Suppose that the streaming majority-winner algorithm is given as input a random ordering of the input sequence A,A,A,B,B,C. Each different ordering of this input is equally likely. What is the probability that the algorithm returns A as its result? (Note that it is allowed to write a computer program to solve this, although it should also be possible to solve by hand calculation.)
Recall that a priority queue maintains a set of elements with associated priority values, subject to operations that insert an element, delete an element, or find the element with the minimum priority. You may also assume that a priority queue has two more operations that return its length and that return a list of its elements. Give pseudocode that uses these operations to implement a streaming algorithm for maintaining the MinHash sample of a data stream (the $k$ elements of the stream with minimum hash value for some predetermined hash value $h(x)$). Your pseudocode should define two functions, process(x) which handles a new element of the stream, and sample() which returns the current MinHash sample. Your answer should describe only these two functions; do not describe how to implement a priority queue.

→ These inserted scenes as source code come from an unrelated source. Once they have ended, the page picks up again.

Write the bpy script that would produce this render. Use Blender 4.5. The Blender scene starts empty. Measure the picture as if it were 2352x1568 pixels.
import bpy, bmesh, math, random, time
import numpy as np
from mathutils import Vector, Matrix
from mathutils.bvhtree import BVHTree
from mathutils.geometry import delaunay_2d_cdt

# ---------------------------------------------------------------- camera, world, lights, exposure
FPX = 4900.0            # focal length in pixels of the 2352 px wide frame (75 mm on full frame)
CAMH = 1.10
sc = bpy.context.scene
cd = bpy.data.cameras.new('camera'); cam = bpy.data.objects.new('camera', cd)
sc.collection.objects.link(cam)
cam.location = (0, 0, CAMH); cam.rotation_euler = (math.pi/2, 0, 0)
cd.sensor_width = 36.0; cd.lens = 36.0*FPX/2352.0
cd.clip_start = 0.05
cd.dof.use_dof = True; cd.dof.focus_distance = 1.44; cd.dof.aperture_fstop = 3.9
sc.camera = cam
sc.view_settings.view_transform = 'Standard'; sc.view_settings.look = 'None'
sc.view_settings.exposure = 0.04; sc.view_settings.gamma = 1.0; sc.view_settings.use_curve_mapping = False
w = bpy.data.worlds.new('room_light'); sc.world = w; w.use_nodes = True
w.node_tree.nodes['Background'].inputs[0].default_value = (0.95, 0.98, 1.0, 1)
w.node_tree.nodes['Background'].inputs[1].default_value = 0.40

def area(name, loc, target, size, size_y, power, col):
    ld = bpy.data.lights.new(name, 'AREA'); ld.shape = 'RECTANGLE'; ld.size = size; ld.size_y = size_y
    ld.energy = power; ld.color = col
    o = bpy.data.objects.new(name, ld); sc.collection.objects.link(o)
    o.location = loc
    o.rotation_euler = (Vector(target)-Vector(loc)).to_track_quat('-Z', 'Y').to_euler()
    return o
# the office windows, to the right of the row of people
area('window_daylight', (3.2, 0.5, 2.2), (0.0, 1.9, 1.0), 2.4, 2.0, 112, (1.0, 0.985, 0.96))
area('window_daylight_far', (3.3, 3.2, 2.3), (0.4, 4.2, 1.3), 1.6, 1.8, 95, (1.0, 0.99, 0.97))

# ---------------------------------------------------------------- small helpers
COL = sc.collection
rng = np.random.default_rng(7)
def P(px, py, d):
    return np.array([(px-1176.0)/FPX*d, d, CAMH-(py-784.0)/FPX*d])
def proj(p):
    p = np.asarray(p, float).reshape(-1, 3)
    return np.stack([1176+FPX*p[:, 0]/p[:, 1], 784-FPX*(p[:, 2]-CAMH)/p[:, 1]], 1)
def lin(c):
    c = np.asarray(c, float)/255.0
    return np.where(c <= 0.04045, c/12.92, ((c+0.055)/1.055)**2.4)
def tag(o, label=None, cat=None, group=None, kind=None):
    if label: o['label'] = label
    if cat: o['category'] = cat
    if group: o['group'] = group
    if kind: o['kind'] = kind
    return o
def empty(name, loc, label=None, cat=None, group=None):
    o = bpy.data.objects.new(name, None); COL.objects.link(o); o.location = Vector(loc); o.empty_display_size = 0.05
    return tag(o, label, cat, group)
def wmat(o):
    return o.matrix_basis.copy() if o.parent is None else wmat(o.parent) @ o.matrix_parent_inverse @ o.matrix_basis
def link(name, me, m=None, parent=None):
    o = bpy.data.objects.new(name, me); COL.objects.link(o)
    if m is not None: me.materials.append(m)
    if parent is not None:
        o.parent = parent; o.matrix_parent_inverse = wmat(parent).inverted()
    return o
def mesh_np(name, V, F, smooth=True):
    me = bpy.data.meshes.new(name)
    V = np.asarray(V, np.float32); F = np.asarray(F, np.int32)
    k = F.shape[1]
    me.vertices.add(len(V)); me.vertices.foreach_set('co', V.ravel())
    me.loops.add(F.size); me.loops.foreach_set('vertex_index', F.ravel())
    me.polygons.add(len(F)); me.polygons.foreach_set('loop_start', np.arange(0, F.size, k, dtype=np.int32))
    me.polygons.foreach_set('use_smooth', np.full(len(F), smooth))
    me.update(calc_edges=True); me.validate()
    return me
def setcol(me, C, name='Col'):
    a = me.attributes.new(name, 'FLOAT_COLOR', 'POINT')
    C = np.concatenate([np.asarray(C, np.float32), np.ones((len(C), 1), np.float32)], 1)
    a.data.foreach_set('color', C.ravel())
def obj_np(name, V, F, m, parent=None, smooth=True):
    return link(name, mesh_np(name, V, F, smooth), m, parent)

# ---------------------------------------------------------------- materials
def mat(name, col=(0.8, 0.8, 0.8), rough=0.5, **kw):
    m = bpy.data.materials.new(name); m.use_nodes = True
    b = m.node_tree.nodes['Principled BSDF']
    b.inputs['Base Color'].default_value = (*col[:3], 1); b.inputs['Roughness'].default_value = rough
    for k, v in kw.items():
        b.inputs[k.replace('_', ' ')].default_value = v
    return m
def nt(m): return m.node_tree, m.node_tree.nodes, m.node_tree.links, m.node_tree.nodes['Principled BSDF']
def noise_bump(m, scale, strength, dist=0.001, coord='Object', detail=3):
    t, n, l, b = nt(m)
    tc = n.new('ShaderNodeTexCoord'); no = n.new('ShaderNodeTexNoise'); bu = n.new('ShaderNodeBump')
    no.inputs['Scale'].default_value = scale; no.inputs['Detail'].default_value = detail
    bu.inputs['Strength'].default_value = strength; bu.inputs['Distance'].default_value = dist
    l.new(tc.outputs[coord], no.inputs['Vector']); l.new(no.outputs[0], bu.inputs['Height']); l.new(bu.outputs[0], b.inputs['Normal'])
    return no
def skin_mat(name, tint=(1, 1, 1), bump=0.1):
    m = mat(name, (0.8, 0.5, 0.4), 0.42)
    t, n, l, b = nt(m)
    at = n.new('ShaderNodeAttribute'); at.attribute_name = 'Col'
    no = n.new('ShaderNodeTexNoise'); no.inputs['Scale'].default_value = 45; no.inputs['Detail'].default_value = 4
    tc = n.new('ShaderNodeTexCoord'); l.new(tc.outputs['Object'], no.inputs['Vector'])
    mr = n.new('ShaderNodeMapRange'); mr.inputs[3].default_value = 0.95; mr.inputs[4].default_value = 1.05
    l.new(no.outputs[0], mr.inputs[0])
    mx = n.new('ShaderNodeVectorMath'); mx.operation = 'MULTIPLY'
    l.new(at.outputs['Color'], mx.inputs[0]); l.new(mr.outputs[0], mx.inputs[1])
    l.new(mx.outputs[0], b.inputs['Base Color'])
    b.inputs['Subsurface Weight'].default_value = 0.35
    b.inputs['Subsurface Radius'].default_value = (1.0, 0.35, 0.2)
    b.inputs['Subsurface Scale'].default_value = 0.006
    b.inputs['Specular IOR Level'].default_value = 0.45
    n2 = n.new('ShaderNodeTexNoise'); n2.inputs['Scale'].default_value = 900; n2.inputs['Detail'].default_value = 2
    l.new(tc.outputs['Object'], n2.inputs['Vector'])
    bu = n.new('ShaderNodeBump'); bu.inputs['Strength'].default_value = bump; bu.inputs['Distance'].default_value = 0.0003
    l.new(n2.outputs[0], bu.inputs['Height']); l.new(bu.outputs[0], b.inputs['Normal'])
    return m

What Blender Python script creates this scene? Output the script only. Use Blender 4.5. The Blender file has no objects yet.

In a stream of distinct elements, consider the following streaming approximate-median algorithm: we maintain a random sample of three elements, and then estimate the median of the stream by returning the middle element of our sample. What is the probability that this estimate is within the middle third of the stream elements (that is, that it is greater than at least 1/3 of the stream and less than at least 1/3 of the stream)? (You may state the answer as a number rather than a formula, ignoring terms in the answer that go to zero as the stream length becomes large.)
Describe a data structure that can handle a stream of insertion and deletion operations on a collection of numbers from $0$ to $N-1$ (allowing the same number to appear multiple times in the collection), and that after each operation reports a number $x$ such that, if there is a majority element, $x$ is that element. That is, if $k$ numbers have been inserted but not deleted, and one number appears more than $k/2$ times among them, then $x$ should be that number. For full credit, your structure should use at most $O(\log N)$ words of memory. You may assume that the stream does not include any deletion operations for numbers that have not been inserted. (Hint: Solve it for $N=2$ first, and then consider the binary representation of the numbers.)